Maps of Mori dream spaces

TL;DR

This paper establishes a unique Cox lift for maps between Mori dream spaces, linking them to homogeneous homomorphisms of Cox rings via stack constructions, even when the target space is singular.

Contribution

It proves the existence and uniqueness of a Cox lift for maps between Mori dream spaces using stack and root constructions, extending the understanding of Cox ring homomorphisms.

Findings

Existence of a unique Cox lift for maps between Mori dream spaces.

Construction of the Cox lift via root constructions on stacks.

Connection between the Cox lift and the original map through coarse moduli spaces.

Abstract

Given a map $\phi: X \to Y$ of $\mathbb Q$-factorial Mori dream spaces, one can ask whether this map is induced by a homogeneous homomorphism $R(Y) \to R(X)$ of Cox rings.
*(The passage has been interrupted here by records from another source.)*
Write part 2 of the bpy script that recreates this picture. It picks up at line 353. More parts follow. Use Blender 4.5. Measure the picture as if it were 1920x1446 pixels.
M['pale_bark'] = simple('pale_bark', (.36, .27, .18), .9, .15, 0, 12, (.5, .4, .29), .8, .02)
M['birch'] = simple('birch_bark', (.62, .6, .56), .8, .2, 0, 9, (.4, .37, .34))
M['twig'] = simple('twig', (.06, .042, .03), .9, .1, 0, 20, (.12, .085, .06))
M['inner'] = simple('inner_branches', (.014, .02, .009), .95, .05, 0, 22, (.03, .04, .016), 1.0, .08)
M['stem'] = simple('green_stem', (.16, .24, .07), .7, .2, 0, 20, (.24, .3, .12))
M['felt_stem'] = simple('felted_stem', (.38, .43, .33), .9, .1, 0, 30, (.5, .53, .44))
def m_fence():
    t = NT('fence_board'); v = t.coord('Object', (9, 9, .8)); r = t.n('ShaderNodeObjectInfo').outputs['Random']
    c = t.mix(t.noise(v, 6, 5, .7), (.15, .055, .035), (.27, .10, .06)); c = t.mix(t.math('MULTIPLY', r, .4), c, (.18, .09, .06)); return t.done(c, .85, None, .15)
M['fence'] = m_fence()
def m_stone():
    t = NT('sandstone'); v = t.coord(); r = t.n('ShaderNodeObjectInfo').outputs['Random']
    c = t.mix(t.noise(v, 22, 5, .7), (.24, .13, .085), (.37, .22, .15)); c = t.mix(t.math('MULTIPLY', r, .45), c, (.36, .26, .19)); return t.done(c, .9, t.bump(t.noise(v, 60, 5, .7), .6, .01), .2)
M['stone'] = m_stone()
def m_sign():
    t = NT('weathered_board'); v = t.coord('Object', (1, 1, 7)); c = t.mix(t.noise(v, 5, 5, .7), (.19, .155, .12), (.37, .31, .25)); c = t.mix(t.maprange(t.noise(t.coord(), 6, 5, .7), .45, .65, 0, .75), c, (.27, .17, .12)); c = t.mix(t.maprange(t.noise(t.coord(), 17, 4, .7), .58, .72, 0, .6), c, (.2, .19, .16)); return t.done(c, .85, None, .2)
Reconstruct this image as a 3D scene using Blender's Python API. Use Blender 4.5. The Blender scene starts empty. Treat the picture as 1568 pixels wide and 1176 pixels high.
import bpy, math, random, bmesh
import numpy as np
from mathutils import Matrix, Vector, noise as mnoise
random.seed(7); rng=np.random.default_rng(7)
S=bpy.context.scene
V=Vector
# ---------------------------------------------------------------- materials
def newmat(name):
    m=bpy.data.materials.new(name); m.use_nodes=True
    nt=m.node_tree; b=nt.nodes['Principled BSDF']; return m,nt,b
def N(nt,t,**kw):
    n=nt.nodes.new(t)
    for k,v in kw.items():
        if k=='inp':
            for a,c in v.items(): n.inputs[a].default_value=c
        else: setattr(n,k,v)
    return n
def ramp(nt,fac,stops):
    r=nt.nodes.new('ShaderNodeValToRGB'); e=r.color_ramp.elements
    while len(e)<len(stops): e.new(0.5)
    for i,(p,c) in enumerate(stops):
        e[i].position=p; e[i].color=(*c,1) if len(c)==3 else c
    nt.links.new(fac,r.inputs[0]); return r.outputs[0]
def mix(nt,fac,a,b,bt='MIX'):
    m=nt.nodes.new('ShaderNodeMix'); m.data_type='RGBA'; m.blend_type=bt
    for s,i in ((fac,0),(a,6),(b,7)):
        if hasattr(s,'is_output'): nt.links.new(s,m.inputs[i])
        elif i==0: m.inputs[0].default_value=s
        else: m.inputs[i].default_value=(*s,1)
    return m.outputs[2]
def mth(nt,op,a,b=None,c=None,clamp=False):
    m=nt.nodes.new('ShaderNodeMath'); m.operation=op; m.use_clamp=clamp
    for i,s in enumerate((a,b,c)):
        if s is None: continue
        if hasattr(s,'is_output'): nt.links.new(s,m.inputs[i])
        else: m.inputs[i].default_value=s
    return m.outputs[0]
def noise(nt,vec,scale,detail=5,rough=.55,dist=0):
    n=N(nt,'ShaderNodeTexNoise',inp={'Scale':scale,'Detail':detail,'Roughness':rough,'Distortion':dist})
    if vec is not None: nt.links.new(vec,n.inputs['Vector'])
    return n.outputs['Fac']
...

As soon as $Y$ is singular, such a homomorphism needs not to exist, as pulling back Weil divisors is not well-defined. In this article, we prove that there is a unique Cox lift $\Phi: \mathcal X \to \mathcal Y$ of Mori dream stacks coming from a homogeneous homomorphism $R(Y) = R(\mathcal Y) \to R(\mathcal X)$, where $\mathcal Y$ is a canonical stack to $Y$ and $\mathcal X$ is obtained from $X$ by root constructions. Moreover, $\phi$ is induced from $\Phi$ by passing to coarse moduli spaces.